Today's film, a foreign nominee for the Academy Awards, was

Hearat Shulayim / Footnote (2011)

This searing comedy, yes, searing, tells what happens when a father and son compete in the dry, seemingly drama less world of academia.

Ostensibly a comedy, the story quickly cuts to the ironic heart of the matter.

The father has worked hard in the vineyard for many years with scant recognition for his detailed work. One footnote.

The son, riding on the work of his father and other basic researchers, has popularized the material and written many successful books.

There is enough resentment going around between them that when the son gets chosen over the father for a national honor, some academic and family, long term resentments are spilled.

The committee, in a bit of confusion, calls the father with the news instead of the winner son. They call the wrong academic.

This could be a soufflé of a comedy and the beginning of the film creates this mood. The music is fanciful and light. "Look at these flighty academics".

But underneath are those layers of history. There is blood to be drawn. This even happens once in a surprising outburst of violence.

For all these guys know about the past, they know nothing about real life.

The father is a cold hearted bastard, closed to the world. Someone calls him "autistic". The son is equally out of touch, mean and arrogant. A vicious competitor, a stern father to his own son. Ultimatums.

There is a lot of pain in the unstinting drama that unfolds from this mistake in the award.
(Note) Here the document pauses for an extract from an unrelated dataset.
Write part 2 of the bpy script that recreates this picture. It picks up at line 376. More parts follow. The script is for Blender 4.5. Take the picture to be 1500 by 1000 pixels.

Who will break? Who will tell the truth?

I found myself chuckling a lot but underneath, stirred with emotion and anxiety about how this would play out.

It is beautifully realized, this family drama. This comedy with so much pain.

I would not mind seeing it again to watch the currents flow and to observe more closely the fine acting by the father, the son, the wives, the grandson and the symbolic, academic father who sets the whole thing in motion.

A 4 out of Netflix5.

I have seen three Israeli films in the last week. All with rich production values and great acting. In the "old days" when "foreign films" covered the bare few items that made it over the border, we live in a time when the term "foreign" should be dropped. Maybe "international". People still are hung up on subtitles and won't go see these wonderful films. But they should. The films are making it over the borders anyway but the audience could be way bigger. Should be.

Thanks to Netflix' vast updated catalog and on line streaming via YouTube and other venues, we no longer have to depend on an antiquated distribution system and overly commercialized theaters to see good films from all over the world.